--- Start ---

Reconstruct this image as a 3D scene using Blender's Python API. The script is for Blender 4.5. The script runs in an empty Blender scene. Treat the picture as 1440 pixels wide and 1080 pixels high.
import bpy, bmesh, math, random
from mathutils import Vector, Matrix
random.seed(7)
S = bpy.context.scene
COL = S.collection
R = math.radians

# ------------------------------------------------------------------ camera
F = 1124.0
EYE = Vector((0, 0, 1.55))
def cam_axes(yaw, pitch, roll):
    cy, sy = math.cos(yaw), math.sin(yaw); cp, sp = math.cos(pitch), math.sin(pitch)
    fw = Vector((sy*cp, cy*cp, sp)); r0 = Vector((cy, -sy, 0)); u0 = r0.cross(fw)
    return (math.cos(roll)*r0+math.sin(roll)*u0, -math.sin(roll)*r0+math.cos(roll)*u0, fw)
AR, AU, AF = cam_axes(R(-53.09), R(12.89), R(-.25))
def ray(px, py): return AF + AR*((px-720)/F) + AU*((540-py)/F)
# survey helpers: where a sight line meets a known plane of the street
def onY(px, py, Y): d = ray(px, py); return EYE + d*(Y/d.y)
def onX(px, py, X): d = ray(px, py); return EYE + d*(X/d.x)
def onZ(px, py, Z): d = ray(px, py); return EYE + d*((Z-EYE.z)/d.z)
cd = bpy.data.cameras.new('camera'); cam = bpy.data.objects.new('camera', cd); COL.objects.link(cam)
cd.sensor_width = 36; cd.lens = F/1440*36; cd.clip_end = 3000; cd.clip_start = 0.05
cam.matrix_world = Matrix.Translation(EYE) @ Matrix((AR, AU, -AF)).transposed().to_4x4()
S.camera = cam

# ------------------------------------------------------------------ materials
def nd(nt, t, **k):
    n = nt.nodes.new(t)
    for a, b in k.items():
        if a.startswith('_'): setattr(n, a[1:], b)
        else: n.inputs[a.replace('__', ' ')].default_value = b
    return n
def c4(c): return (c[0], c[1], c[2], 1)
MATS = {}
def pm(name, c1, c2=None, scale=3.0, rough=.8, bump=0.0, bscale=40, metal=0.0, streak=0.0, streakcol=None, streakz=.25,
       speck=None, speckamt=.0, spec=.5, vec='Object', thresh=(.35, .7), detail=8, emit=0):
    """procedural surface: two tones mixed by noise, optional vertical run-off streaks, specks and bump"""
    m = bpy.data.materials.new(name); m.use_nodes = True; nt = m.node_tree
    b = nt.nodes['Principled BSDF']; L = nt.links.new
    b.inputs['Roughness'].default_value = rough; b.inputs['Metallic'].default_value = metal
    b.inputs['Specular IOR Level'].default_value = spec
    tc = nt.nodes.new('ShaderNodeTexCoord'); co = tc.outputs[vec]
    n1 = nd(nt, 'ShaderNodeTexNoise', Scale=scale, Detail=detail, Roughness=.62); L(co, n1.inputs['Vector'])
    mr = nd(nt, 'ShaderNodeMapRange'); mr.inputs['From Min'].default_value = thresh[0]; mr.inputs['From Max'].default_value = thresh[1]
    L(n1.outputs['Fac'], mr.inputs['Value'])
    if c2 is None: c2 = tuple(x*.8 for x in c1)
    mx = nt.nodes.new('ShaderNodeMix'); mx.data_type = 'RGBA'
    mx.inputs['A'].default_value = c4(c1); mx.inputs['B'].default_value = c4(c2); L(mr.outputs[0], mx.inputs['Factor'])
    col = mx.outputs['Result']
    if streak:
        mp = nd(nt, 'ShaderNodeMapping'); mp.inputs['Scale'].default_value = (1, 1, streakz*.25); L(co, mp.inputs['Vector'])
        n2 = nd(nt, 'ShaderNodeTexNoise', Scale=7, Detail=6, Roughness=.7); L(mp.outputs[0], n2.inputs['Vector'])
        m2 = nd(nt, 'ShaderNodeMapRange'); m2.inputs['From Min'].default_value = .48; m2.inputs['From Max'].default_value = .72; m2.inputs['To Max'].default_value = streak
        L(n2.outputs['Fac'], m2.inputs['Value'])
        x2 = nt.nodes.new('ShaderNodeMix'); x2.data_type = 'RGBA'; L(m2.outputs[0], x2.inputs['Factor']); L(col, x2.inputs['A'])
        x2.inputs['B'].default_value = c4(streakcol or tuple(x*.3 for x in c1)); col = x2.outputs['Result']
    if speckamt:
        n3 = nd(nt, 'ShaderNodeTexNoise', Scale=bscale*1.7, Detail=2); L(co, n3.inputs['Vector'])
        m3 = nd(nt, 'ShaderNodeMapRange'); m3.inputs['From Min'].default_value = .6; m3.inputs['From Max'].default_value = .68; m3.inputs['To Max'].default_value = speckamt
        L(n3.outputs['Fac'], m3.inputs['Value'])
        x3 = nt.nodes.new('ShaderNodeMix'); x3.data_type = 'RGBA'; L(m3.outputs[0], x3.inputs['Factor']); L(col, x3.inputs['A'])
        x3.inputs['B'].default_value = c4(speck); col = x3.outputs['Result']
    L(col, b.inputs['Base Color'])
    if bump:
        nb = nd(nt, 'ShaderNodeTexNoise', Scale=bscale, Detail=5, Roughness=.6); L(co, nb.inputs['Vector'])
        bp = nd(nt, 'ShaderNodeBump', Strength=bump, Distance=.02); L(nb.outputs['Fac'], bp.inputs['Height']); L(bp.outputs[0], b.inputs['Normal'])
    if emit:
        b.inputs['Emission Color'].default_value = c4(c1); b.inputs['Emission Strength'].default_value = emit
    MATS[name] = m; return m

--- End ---

THE REQUEST: Set down the lines above as they stand, starting with the first line and ending with the line that contains "R = math.radians".

ANSWER TO THIS EXERCISE:
Reconstruct this image as a 3D scene using Blender's Python API. The script is for Blender 4.5. The script runs in an empty Blender scene. Treat the picture as 1440 pixels wide and 1080 pixels high.
import bpy, bmesh, math, random
from mathutils import Vector, Matrix
random.seed(7)
S = bpy.context.scene
COL = S.collection
R = math.radians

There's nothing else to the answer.